───── AVAILABLE DATA ─────

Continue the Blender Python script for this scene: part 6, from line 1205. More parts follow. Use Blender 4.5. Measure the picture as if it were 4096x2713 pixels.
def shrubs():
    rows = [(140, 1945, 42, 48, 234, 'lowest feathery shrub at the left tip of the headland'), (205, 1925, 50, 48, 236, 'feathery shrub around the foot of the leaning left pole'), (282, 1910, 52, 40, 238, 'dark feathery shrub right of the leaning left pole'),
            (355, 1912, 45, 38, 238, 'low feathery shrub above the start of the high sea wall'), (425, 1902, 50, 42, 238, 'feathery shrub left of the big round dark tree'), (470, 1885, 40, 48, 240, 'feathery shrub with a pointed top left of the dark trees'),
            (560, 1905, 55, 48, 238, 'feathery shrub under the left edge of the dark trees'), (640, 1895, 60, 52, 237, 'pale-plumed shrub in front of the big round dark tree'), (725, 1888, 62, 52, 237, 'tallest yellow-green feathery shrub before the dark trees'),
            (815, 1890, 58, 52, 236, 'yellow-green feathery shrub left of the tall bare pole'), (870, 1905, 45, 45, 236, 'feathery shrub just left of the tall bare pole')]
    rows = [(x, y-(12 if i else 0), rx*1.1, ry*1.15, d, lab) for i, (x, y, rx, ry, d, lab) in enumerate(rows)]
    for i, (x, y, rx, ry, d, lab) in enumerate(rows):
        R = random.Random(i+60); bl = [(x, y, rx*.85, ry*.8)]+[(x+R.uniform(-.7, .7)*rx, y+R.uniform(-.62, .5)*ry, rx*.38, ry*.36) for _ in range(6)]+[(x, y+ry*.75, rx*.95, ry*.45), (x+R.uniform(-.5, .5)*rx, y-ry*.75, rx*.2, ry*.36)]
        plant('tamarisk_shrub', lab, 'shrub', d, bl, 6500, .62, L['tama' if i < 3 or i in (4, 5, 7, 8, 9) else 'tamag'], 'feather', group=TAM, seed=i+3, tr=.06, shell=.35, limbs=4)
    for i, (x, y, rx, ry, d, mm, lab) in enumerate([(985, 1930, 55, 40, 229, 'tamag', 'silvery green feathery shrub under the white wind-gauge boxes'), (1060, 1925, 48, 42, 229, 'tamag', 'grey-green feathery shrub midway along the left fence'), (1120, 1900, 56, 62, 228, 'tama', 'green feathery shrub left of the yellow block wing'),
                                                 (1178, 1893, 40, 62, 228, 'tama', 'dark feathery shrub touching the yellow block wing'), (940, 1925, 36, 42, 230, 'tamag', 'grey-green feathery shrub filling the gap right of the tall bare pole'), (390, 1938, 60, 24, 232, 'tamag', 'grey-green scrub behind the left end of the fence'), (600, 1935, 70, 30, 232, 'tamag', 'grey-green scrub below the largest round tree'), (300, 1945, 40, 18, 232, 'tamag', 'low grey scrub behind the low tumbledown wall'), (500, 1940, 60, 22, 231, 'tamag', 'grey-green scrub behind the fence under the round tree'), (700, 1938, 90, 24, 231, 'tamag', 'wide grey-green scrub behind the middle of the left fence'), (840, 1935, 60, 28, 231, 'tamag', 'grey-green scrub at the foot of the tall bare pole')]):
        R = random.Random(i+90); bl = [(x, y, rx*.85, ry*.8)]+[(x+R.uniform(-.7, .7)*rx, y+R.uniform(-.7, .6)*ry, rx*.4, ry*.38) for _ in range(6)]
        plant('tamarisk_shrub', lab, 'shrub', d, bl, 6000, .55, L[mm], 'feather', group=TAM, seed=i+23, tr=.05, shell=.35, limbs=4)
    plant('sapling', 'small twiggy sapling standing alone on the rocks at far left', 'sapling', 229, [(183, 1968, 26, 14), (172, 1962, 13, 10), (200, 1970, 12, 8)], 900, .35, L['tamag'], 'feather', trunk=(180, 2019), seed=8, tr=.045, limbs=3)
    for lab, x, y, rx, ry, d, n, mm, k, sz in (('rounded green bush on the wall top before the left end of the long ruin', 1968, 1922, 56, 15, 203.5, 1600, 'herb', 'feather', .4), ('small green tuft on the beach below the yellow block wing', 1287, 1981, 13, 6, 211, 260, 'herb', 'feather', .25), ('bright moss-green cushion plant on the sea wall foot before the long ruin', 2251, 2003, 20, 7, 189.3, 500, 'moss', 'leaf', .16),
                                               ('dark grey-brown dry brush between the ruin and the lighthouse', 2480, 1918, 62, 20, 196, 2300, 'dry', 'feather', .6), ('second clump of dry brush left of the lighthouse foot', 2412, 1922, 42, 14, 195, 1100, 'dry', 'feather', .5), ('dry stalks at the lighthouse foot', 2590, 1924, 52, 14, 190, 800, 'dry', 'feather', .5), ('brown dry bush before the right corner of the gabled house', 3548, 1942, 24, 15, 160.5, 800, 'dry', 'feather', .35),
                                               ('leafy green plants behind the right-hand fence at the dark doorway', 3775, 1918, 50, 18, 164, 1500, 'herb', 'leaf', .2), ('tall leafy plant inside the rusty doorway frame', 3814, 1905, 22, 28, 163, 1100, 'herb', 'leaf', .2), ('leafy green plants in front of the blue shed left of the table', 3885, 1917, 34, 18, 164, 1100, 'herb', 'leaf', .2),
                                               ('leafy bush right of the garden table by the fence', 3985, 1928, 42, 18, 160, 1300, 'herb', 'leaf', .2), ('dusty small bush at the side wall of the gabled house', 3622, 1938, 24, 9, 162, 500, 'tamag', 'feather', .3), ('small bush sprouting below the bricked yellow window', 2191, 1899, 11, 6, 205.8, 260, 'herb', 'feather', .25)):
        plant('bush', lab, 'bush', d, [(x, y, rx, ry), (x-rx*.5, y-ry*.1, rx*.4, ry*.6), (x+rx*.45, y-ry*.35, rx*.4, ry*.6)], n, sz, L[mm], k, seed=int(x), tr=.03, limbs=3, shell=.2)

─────

= PROBLEM DESCRIPTION =
Print back all the lines verbatim.

= EXERCISE OUTPUT =
Continue the Blender Python script for this scene: part 6, from line 1205. More parts follow. Use Blender 4.5. Measure the picture as if it were 4096x2713 pixels.
def shrubs():
    rows = [(140, 1945, 42, 48, 234, 'lowest feathery shrub at the left tip of the headland'), (205, 1925, 50, 48, 236, 'feathery shrub around the foot of the leaning left pole'), (282, 1910, 52, 40, 238, 'dark feathery shrub right of the leaning left pole'),
            (355, 1912, 45, 38, 238, 'low feathery shrub above the start of the high sea wall'), (425, 1902, 50, 42, 238, 'feathery shrub left of the big round dark tree'), (470, 1885, 40, 48, 240, 'feathery shrub with a pointed top left of the dark trees'),
            (560, 1905, 55, 48, 238, 'feathery shrub under the left edge of the dark trees'), (640, 1895, 60, 52, 237, 'pale-plumed shrub in front of the big round dark tree'), (725, 1888, 62, 52, 237, 'tallest yellow-green feathery shrub before the dark trees'),
            (815, 1890, 58, 52, 236, 'yellow-green feathery shrub left of the tall bare pole'), (870, 1905, 45, 45, 236, 'feathery shrub just left of the tall bare pole')]
    rows = [(x, y-(12 if i else 0), rx*1.1, ry*1.15, d, lab) for i, (x, y, rx, ry, d, lab) in enumerate(rows)]
    for i, (x, y, rx, ry, d, lab) in enumerate(rows):
        R = random.Random(i+60); bl = [(x, y, rx*.85, ry*.8)]+[(x+R.uniform(-.7, .7)*rx, y+R.uniform(-.62, .5)*ry, rx*.38, ry*.36) for _ in range(6)]+[(x, y+ry*.75, rx*.95, ry*.45), (x+R.uniform(-.5, .5)*rx, y-ry*.75, rx*.2, ry*.36)]
        plant('tamarisk_shrub', lab, 'shrub', d, bl, 6500, .62, L['tama' if i < 3 or i in (4, 5, 7, 8, 9) else 'tamag'], 'feather', group=TAM, seed=i+3, tr=.06, shell=.35, limbs=4)
    for i, (x, y, rx, ry, d, mm, lab) in enumerate([(985, 1930, 55, 40, 229, 'tamag', 'silvery green feathery shrub under the white wind-gauge boxes'), (1060, 1925, 48, 42, 229, 'tamag', 'grey-green feathery shrub midway along the left fence'), (1120, 1900, 56, 62, 228, 'tama', 'green feathery shrub left of the yellow block wing'),
                                                 (1178, 1893, 40, 62, 228, 'tama', 'dark feathery shrub touching the yellow block wing'), (940, 1925, 36, 42, 230, 'tamag', 'grey-green feathery shrub filling the gap right of the tall bare pole'), (390, 1938, 60, 24, 232, 'tamag', 'grey-green scrub behind the left end of the fence'), (600, 1935, 70, 30, 232, 'tamag', 'grey-green scrub below the largest round tree'), (300, 1945, 40, 18, 232, 'tamag', 'low grey scrub behind the low tumbledown wall'), (500, 1940, 60, 22, 231, 'tamag', 'grey-green scrub behind the fence under the round tree'), (700, 1938, 90, 24, 231, 'tamag', 'wide grey-green scrub behind the middle of the left fence'), (840, 1935, 60, 28, 231, 'tamag', 'grey-green scrub at the foot of the tall bare pole')]):
        R = random.Random(i+90); bl = [(x, y, rx*.85, ry*.8)]+[(x+R.uniform(-.7, .7)*rx, y+R.uniform(-.7, .6)*ry, rx*.4, ry*.38) for _ in range(6)]
        plant('tamarisk_shrub', lab, 'shrub', d, bl, 6000, .55, L[mm], 'feather', group=TAM, seed=i+23, tr=.05, shell=.35, limbs=4)
    plant('sapling', 'small twiggy sapling standing alone on the rocks at far left', 'sapling', 229, [(183, 1968, 26, 14), (172, 1962, 13, 10), (200, 1970, 12, 8)], 900, .35, L['tamag'], 'feather', trunk=(180, 2019), seed=8, tr=.045, limbs=3)
    for lab, x, y, rx, ry, d, n, mm, k, sz in (('rounded green bush on the wall top before the left end of the long ruin', 1968, 1922, 56, 15, 203.5, 1600, 'herb', 'feather', .4), ('small green tuft on the beach below the yellow block wing', 1287, 1981, 13, 6, 211, 260, 'herb', 'feather', .25), ('bright moss-green cushion plant on the sea wall foot before the long ruin', 2251, 2003, 20, 7, 189.3, 500, 'moss', 'leaf', .16),
                                               ('dark grey-brown dry brush between the ruin and the lighthouse', 2480, 1918, 62, 20, 196, 2300, 'dry', 'feather', .6), ('second clump of dry brush left of the lighthouse foot', 2412, 1922, 42, 14, 195, 1100, 'dry', 'feather', .5), ('dry stalks at the lighthouse foot', 2590, 1924, 52, 14, 190, 800, 'dry', 'feather', .5), ('brown dry bush before the right corner of the gabled house', 3548, 1942, 24, 15, 160.5, 800, 'dry', 'feather', .35),
                                               ('leafy green plants behind the right-hand fence at the dark doorway', 3775, 1918, 50, 18, 164, 1500, 'herb', 'leaf', .2), ('tall leafy plant inside the rusty doorway frame', 3814, 1905, 22, 28, 163, 1100, 'herb', 'leaf', .2), ('leafy green plants in front of the blue shed left of the table', 3885, 1917, 34, 18, 164, 1100, 'herb', 'leaf', .2),
                                               ('leafy bush right of the garden table by the fence', 3985, 1928, 42, 18, 160, 1300, 'herb', 'leaf', .2), ('dusty small bush at the side wall of the gabled house', 3622, 1938, 24, 9, 162, 500, 'tamag', 'feather', .3), ('small bush sprouting below the bricked yellow window', 2191, 1899, 11, 6, 205.8, 260, 'herb', 'feather', .25)):
        plant('bush', lab, 'bush', d, [(x, y, rx, ry), (x-rx*.5, y-ry*.1, rx*.4, ry*.6), (x+rx*.45, y-ry*.35, rx*.4, ry*.6)], n, sz, L[mm], k, seed=int(x), tr=.03, limbs=3, shell=.2)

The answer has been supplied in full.